> **Problem statement**
Print the records below exactly as they appear.

---

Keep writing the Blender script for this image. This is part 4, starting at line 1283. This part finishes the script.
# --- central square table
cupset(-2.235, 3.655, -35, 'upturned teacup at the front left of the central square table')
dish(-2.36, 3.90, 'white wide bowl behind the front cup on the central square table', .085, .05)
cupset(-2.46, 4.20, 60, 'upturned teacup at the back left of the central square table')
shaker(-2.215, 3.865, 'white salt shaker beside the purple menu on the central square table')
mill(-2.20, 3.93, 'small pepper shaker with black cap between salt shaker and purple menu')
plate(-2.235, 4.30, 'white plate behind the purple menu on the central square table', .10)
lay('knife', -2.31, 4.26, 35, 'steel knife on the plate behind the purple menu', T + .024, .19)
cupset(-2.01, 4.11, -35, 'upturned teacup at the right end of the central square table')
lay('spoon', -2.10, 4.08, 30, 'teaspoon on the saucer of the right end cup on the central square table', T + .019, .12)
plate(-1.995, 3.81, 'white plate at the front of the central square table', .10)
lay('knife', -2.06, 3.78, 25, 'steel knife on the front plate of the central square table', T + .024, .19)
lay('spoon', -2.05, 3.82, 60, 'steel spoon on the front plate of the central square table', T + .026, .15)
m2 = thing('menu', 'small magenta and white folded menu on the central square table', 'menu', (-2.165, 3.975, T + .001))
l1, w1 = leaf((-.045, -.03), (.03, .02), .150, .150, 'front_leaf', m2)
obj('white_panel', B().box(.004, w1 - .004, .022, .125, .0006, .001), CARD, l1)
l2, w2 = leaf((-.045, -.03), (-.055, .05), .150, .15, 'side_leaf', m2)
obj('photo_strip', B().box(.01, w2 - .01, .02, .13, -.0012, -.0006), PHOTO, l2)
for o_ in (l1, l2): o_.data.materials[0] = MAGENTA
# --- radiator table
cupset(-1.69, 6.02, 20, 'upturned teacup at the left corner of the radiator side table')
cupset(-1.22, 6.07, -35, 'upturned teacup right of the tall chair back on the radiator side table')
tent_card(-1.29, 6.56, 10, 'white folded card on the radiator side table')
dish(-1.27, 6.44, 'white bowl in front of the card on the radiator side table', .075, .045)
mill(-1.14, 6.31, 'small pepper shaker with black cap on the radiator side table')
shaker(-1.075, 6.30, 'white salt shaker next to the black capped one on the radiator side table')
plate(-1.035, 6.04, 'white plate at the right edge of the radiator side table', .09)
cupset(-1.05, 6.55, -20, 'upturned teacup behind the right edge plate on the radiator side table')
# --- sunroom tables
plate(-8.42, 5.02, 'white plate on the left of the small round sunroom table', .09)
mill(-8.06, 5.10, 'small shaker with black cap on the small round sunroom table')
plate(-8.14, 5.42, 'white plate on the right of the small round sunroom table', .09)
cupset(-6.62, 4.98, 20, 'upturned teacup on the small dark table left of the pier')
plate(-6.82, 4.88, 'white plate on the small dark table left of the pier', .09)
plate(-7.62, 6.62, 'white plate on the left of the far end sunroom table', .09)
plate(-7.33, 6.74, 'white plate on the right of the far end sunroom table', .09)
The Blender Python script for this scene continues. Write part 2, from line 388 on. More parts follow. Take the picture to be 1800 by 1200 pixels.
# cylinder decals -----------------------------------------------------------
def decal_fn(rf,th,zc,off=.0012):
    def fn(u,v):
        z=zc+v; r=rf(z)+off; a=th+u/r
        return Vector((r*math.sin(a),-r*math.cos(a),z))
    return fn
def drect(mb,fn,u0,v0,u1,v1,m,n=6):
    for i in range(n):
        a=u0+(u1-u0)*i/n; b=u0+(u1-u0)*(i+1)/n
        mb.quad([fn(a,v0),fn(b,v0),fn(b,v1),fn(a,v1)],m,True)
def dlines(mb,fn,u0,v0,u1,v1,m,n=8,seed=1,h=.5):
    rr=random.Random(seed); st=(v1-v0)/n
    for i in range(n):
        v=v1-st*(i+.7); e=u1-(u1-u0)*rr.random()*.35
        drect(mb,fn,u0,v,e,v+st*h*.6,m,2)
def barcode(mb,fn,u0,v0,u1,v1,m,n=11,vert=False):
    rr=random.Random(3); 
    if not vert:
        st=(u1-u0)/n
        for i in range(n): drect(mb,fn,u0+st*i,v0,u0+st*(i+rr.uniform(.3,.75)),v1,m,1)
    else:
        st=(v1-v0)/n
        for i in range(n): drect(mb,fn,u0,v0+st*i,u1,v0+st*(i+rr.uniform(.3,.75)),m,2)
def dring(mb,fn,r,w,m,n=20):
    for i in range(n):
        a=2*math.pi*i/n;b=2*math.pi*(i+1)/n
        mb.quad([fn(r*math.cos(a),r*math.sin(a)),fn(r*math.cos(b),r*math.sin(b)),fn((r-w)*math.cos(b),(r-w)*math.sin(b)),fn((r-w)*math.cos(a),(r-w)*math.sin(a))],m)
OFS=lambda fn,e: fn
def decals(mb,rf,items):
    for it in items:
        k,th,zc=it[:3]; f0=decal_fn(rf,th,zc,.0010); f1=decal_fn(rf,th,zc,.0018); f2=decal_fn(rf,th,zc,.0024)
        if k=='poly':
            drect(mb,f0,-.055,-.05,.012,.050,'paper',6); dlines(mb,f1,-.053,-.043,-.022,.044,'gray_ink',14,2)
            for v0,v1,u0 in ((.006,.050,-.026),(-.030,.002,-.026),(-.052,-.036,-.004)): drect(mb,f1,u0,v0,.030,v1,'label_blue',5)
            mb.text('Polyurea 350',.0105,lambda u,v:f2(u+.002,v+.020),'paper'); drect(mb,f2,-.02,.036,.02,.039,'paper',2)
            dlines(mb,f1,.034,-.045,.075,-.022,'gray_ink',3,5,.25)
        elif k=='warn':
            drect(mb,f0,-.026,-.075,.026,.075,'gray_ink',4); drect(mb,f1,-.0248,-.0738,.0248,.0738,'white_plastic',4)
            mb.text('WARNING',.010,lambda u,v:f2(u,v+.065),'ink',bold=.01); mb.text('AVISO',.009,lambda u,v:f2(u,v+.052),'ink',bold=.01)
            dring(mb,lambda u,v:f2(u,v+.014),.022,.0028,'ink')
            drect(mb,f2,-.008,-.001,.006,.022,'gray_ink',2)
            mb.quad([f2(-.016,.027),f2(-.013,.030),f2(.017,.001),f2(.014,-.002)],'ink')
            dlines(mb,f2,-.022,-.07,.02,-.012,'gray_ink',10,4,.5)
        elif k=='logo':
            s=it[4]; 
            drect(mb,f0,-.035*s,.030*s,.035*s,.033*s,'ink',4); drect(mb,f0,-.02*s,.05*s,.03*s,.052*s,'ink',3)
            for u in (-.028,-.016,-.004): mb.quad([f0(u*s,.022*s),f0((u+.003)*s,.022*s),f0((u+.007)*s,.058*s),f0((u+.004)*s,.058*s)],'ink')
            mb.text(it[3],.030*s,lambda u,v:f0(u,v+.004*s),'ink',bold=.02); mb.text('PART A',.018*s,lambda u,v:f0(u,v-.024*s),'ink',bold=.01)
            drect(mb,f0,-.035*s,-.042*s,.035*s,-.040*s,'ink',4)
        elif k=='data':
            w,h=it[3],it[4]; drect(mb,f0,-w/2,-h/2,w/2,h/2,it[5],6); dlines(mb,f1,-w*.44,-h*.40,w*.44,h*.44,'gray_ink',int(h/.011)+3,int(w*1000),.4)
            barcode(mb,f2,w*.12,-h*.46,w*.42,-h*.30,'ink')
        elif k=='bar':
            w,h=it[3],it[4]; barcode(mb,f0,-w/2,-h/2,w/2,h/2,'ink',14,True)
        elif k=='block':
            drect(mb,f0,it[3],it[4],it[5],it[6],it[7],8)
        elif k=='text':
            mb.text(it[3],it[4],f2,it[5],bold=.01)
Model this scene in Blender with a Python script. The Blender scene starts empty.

---

> **Correct output**
Keep writing the Blender script for this image. This is part 4, starting at line 1283. This part finishes the script.
# --- central square table
cupset(-2.235, 3.655, -35, 'upturned teacup at the front left of the central square table')
dish(-2.36, 3.90, 'white wide bowl behind the front cup on the central square table', .085, .05)
cupset(-2.46, 4.20, 60, 'upturned teacup at the back left of the central square table')
shaker(-2.215, 3.865, 'white salt shaker beside the purple menu on the central square table')
mill(-2.20, 3.93, 'small pepper shaker with black cap between salt shaker and purple menu')
plate(-2.235, 4.30, 'white plate behind the purple menu on the central square table', .10)
lay('knife', -2.31, 4.26, 35, 'steel knife on the plate behind the purple menu', T + .024, .19)
cupset(-2.01, 4.11, -35, 'upturned teacup at the right end of the central square table')
lay('spoon', -2.10, 4.08, 30, 'teaspoon on the saucer of the right end cup on the central square table', T + .019, .12)
plate(-1.995, 3.81, 'white plate at the front of the central square table', .10)
lay('knife', -2.06, 3.78, 25, 'steel knife on the front plate of the central square table', T + .024, .19)
lay('spoon', -2.05, 3.82, 60, 'steel spoon on the front plate of the central square table', T + .026, .15)
m2 = thing('menu', 'small magenta and white folded menu on the central square table', 'menu', (-2.165, 3.975, T + .001))
l1, w1 = leaf((-.045, -.03), (.03, .02), .150, .150, 'front_leaf', m2)
obj('white_panel', B().box(.004, w1 - .004, .022, .125, .0006, .001), CARD, l1)
l2, w2 = leaf((-.045, -.03), (-.055, .05), .150, .15, 'side_leaf', m2)
obj('photo_strip', B().box(.01, w2 - .01, .02, .13, -.0012, -.0006), PHOTO, l2)
for o_ in (l1, l2): o_.data.materials[0] = MAGENTA
# --- radiator table
cupset(-1.69, 6.02, 20, 'upturned teacup at the left corner of the radiator side table')
cupset(-1.22, 6.07, -35, 'upturned teacup right of the tall chair back on the radiator side table')
tent_card(-1.29, 6.56, 10, 'white folded card on the radiator side table')
dish(-1.27, 6.44, 'white bowl in front of the card on the radiator side table', .075, .045)
mill(-1.14, 6.31, 'small pepper shaker with black cap on the radiator side table')
shaker(-1.075, 6.30, 'white salt shaker next to the black capped one on the radiator side table')
plate(-1.035, 6.04, 'white plate at the right edge of the radiator side table', .09)
cupset(-1.05, 6.55, -20, 'upturned teacup behind the right edge plate on the radiator side table')
# --- sunroom tables
plate(-8.42, 5.02, 'white plate on the left of the small round sunroom table', .09)
mill(-8.06, 5.10, 'small shaker with black cap on the small round sunroom table')
plate(-8.14, 5.42, 'white plate on the right of the small round sunroom table', .09)
cupset(-6.62, 4.98, 20, 'upturned teacup on the small dark table left of the pier')
plate(-6.82, 4.88, 'white plate on the small dark table left of the pier', .09)
plate(-7.62, 6.62, 'white plate on the left of the far end sunroom table', .09)
plate(-7.33, 6.74, 'white plate on the right of the far end sunroom table', .09)
The Blender Python script for this scene continues. Write part 2, from line 388 on. More parts follow. Take the picture to be 1800 by 1200 pixels.
# cylinder decals -----------------------------------------------------------
def decal_fn(rf,th,zc,off=.0012):
    def fn(u,v):
        z=zc+v; r=rf(z)+off; a=th+u/r
        return Vector((r*math.sin(a),-r*math.cos(a),z))
    return fn
def drect(mb,fn,u0,v0,u1,v1,m,n=6):
    for i in range(n):
        a=u0+(u1-u0)*i/n; b=u0+(u1-u0)*(i+1)/n
        mb.quad([fn(a,v0),fn(b,v0),fn(b,v1),fn(a,v1)],m,True)
def dlines(mb,fn,u0,v0,u1,v1,m,n=8,seed=1,h=.5):
    rr=random.Random(seed); st=(v1-v0)/n
    for i in range(n):
        v=v1-st*(i+.7); e=u1-(u1-u0)*rr.random()*.35
        drect(mb,fn,u0,v,e,v+st*h*.6,m,2)
def barcode(mb,fn,u0,v0,u1,v1,m,n=11,vert=False):
    rr=random.Random(3); 
    if not vert:
        st=(u1-u0)/n
        for i in range(n): drect(mb,fn,u0+st*i,v0,u0+st*(i+rr.uniform(.3,.75)),v1,m,1)
    else:
        st=(v1-v0)/n
        for i in range(n): drect(mb,fn,u0,v0+st*i,u1,v0+st*(i+rr.uniform(.3,.75)),m,2)
def dring(mb,fn,r,w,m,n=20):
    for i in range(n):
        a=2*math.pi*i/n;b=2*math.pi*(i+1)/n
        mb.quad([fn(r*math.cos(a),r*math.sin(a)),fn(r*math.cos(b),r*math.sin(b)),fn((r-w)*math.cos(b),(r-w)*math.sin(b)),fn((r-w)*math.cos(a),(r-w)*math.sin(a))],m)
OFS=lambda fn,e: fn
def decals(mb,rf,items):
    for it in items:
        k,th,zc=it[:3]; f0=decal_fn(rf,th,zc,.0010); f1=decal_fn(rf,th,zc,.0018); f2=decal_fn(rf,th,zc,.0024)
        if k=='poly':
            drect(mb,f0,-.055,-.05,.012,.050,'paper',6); dlines(mb,f1,-.053,-.043,-.022,.044,'gray_ink',14,2)
            for v0,v1,u0 in ((.006,.050,-.026),(-.030,.002,-.026),(-.052,-.036,-.004)): drect(mb,f1,u0,v0,.030,v1,'label_blue',5)
            mb.text('Polyurea 350',.0105,lambda u,v:f2(u+.002,v+.020),'paper'); drect(mb,f2,-.02,.036,.02,.039,'paper',2)
            dlines(mb,f1,.034,-.045,.075,-.022,'gray_ink',3,5,.25)
        elif k=='warn':
            drect(mb,f0,-.026,-.075,.026,.075,'gray_ink',4); drect(mb,f1,-.0248,-.0738,.0248,.0738,'white_plastic',4)
            mb.text('WARNING',.010,lambda u,v:f2(u,v+.065),'ink',bold=.01); mb.text('AVISO',.009,lambda u,v:f2(u,v+.052),'ink',bold=.01)
            dring(mb,lambda u,v:f2(u,v+.014),.022,.0028,'ink')
            drect(mb,f2,-.008,-.001,.006,.022,'gray_ink',2)
            mb.quad([f2(-.016,.027),f2(-.013,.030),f2(.017,.001),f2(.014,-.002)],'ink')
            dlines(mb,f2,-.022,-.07,.02,-.012,'gray_ink',10,4,.5)
        elif k=='logo':
            s=it[4]; 
            drect(mb,f0,-.035*s,.030*s,.035*s,.033*s,'ink',4); drect(mb,f0,-.02*s,.05*s,.03*s,.052*s,'ink',3)
            for u in (-.028,-.016,-.004): mb.quad([f0(u*s,.022*s),f0((u+.003)*s,.022*s),f0((u+.007)*s,.058*s),f0((u+.004)*s,.058*s)],'ink')
            mb.text(it[3],.030*s,lambda u,v:f0(u,v+.004*s),'ink',bold=.02); mb.text('PART A',.018*s,lambda u,v:f0(u,v-.024*s),'ink',bold=.01)
            drect(mb,f0,-.035*s,-.042*s,.035*s,-.040*s,'ink',4)
        elif k=='data':
            w,h=it[3],it[4]; drect(mb,f0,-w/2,-h/2,w/2,h/2,it[5],6); dlines(mb,f1,-w*.44,-h*.40,w*.44,h*.44,'gray_ink',int(h/.011)+3,int(w*1000),.4)
            barcode(mb,f2,w*.12,-h*.46,w*.42,-h*.30,'ink')
        elif k=='bar':
            w,h=it[3],it[4]; barcode(mb,f0,-w/2,-h/2,w/2,h/2,'ink',14,True)
        elif k=='block':
            drect(mb,f0,it[3],it[4],it[5],it[6],it[7],8)
        elif k=='text':
            mb.text(it[3],it[4],f2,it[5],bold=.01)
Model this scene in Blender with a Python script. The Blender scene starts empty.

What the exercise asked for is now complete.